Niestety nie są to zmiany na lepsze. Kiedyś ekipa była ze sobą bardziej zżyta… „Od razu wsiąknęliśmy w rodzinną atmosferę, która trwała bardzo długo. Później zaczęło się to troszeczkę rozbijać, zaczęły odchodzić od nas różne osoby - zmarł mój filmowy mąż, Wituś Pyrkosz, a rodzina zaczęła pękać”, mówiła aktorka zaproszona do programu Pytanie na śniadanie.
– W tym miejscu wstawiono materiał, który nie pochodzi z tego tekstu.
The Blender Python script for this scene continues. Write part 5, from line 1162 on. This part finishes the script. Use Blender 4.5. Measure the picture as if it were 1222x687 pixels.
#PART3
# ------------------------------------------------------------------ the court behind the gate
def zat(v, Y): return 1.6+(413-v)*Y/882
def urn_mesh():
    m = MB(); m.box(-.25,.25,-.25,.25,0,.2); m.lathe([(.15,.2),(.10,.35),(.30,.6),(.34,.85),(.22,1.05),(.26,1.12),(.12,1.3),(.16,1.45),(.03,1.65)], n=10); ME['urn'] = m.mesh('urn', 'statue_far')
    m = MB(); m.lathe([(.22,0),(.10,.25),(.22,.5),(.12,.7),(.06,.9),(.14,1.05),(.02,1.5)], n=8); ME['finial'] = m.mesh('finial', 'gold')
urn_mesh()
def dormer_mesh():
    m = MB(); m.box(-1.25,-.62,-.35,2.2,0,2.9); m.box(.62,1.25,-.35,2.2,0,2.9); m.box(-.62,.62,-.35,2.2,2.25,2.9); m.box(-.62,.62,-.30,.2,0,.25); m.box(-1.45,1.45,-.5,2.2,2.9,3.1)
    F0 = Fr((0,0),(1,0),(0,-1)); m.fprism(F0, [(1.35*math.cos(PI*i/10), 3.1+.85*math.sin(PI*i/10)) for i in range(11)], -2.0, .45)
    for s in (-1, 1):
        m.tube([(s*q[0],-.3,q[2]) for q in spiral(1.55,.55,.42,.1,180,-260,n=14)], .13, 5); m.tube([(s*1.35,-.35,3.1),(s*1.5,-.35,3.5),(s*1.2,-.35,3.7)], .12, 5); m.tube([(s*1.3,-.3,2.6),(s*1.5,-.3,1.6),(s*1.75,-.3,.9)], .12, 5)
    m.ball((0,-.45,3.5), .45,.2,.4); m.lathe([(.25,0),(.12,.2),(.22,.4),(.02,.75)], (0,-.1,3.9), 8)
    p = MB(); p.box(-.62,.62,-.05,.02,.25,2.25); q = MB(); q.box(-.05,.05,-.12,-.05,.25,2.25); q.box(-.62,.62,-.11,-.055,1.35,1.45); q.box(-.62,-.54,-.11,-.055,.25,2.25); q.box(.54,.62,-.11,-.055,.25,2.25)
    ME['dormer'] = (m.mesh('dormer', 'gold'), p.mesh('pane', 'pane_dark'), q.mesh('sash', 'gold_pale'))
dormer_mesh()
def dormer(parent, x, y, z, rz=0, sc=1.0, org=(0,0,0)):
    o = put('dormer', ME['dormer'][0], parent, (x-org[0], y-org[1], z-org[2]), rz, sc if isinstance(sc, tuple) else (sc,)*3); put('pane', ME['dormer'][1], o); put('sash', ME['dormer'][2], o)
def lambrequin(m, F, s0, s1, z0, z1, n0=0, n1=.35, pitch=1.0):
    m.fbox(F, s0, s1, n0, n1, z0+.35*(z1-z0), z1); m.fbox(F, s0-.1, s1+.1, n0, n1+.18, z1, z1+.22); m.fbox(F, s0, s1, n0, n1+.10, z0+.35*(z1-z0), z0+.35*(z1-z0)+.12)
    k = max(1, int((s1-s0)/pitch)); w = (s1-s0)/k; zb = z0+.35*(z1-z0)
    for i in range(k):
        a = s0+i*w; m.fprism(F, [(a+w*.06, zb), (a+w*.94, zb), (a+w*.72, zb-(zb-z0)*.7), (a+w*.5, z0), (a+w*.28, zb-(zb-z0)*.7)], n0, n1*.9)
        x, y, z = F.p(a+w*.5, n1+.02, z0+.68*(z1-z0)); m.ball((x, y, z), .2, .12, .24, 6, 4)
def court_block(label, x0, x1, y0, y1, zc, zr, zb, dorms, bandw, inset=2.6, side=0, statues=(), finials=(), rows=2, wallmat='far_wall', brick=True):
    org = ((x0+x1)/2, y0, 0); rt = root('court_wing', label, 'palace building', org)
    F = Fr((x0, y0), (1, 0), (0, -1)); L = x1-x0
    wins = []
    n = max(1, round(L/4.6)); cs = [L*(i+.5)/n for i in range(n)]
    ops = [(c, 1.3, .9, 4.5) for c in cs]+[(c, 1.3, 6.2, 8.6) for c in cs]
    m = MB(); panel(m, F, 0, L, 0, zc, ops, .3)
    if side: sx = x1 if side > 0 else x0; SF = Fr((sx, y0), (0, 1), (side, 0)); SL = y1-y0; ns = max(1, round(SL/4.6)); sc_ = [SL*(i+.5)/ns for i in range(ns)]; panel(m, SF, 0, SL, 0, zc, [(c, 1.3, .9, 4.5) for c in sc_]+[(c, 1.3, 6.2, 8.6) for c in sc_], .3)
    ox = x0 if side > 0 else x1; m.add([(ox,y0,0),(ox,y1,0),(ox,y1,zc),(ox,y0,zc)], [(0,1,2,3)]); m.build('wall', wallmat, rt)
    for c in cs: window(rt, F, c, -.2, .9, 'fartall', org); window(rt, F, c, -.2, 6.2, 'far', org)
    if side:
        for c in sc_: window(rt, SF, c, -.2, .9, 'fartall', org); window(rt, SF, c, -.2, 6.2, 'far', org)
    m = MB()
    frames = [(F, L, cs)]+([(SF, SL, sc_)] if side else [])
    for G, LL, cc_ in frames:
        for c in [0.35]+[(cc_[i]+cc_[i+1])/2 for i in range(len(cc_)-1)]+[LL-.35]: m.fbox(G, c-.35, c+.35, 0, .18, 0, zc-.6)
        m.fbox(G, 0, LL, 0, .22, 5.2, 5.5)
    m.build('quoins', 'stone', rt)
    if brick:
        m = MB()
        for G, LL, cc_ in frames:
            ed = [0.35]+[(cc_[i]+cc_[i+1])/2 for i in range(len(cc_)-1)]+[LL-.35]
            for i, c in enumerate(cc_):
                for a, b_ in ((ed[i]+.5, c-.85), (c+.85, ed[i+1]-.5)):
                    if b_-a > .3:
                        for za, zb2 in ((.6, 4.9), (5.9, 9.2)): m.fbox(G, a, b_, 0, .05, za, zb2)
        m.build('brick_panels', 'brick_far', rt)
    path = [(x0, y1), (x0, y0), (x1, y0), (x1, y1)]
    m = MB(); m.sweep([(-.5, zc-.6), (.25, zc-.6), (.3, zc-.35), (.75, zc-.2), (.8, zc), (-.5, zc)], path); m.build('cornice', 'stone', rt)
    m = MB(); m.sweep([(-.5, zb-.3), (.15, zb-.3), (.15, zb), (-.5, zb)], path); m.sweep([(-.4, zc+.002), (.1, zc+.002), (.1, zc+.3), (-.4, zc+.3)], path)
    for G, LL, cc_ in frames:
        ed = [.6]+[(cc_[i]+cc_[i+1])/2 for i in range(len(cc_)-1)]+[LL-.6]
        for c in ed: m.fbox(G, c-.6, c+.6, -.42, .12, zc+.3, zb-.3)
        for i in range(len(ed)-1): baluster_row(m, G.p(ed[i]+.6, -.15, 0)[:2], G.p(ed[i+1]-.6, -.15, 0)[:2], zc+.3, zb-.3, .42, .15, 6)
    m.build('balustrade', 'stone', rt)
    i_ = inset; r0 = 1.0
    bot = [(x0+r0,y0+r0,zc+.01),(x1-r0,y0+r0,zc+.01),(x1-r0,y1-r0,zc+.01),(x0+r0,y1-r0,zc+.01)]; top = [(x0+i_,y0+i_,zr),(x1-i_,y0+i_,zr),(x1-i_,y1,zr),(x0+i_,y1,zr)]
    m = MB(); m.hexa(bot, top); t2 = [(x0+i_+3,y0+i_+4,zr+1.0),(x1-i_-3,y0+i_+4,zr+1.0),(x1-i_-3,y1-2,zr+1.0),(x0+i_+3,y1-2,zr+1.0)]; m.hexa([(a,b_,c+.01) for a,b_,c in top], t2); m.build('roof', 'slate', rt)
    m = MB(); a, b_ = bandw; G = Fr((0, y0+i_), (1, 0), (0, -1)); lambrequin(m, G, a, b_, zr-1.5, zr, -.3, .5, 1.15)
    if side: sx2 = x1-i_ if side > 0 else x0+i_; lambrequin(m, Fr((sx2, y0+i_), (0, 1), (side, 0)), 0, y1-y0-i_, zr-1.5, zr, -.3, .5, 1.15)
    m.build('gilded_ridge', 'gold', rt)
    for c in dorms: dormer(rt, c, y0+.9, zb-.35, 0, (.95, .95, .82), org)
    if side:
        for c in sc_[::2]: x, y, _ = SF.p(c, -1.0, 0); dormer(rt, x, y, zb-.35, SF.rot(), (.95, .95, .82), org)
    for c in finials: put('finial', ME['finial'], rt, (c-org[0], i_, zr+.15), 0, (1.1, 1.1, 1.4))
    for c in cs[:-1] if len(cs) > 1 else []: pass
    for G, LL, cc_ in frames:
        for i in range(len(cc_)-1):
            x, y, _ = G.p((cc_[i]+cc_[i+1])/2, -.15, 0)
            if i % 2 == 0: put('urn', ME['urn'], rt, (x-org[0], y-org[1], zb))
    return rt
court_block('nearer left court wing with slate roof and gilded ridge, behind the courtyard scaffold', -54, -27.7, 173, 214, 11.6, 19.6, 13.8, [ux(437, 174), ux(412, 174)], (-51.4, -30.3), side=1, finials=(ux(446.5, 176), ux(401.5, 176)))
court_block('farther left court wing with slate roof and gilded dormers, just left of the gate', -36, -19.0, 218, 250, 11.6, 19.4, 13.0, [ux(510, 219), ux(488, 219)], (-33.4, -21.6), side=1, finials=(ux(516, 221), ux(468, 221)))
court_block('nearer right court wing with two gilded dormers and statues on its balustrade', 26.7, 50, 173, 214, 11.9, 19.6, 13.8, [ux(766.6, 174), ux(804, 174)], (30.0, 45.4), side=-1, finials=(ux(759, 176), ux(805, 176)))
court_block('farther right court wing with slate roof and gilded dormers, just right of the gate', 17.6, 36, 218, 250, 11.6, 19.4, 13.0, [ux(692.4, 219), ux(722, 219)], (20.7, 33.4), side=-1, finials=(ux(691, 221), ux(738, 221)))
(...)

Przypomnijmy, że to nie pierwszy raz, gdy Teresa Lipowska wspominała ciepło zmarłego 90-latka. „- Życie jest takie, że przychodzą nowi – wnuki, prawnuki, dom się zapełnił nowymi osobami... ale bez Witka to już nie jest ten sam dom. Dla mnie osobiście Witek zawsze będzie w tej mojej kuchni i naszym pokoju. Od 18 lat był, jest i będzie”, mówiła aktorka w drugą rocznicę śmierci Witolda Pyrkosza. „To krzesło, na którym siedział, stoi w tym samym miejscu, bo należy do niego. Nikomu nie pozwalam na nim siadać. Czasami, jak chcę poczuć jego obecność, sama na nim przysiadam. Myślę, że Witek cały czas jest w jakiś sposób z nami”, dodała w rozmowie z Super Expressem.

CZYTAJ TEŻ: Poruszające wyznanie żony Witolda Pyrkosza: „Nic dobrego mnie już nie czeka”. Żona aktora wciąż nie pogodziła się z jego śmiercią

TRICOLORS/East News

TRICOLORS/East News

Teresa Lipowska o początkach w M jak miłość

Podczas łączenia ze studiem Pytania na śniadanie ulubienica widzów TVP sięgnęła także pamięcią do 2000 roku, gdy wyemitowano pierwszy odcinek M jak miłość. Dla Teresy Lipowskiej wcielenie się w rolę Basi było ogromnym wyzwaniem. „Pamiętam, bo to się pamięta nawet 21 lat. Na początku byłam trochę stremowana. To był pierwszy serial, w którym grałam dużą rolę”, przyznała przed kamerami 84-latka.

Przypomnijmy, że Teresa Lipowska trafiła do produkcji Tadeusza Lampki i Ilony Łepkowskiej poprzez casting. O przesłuchaniu poinformował aktorkę znajomy, który spotkał ją całkiem przypadkiem. Gwiazda pięknie się ubrała i wymalowała, ale na miejscu okazało się, że ma zagrać wiejską babcię. Szybko więc zawiązała chustkę na głowie i tak spodobała się producentom, że szybko oddzwoniono do niej z propozycją pracy.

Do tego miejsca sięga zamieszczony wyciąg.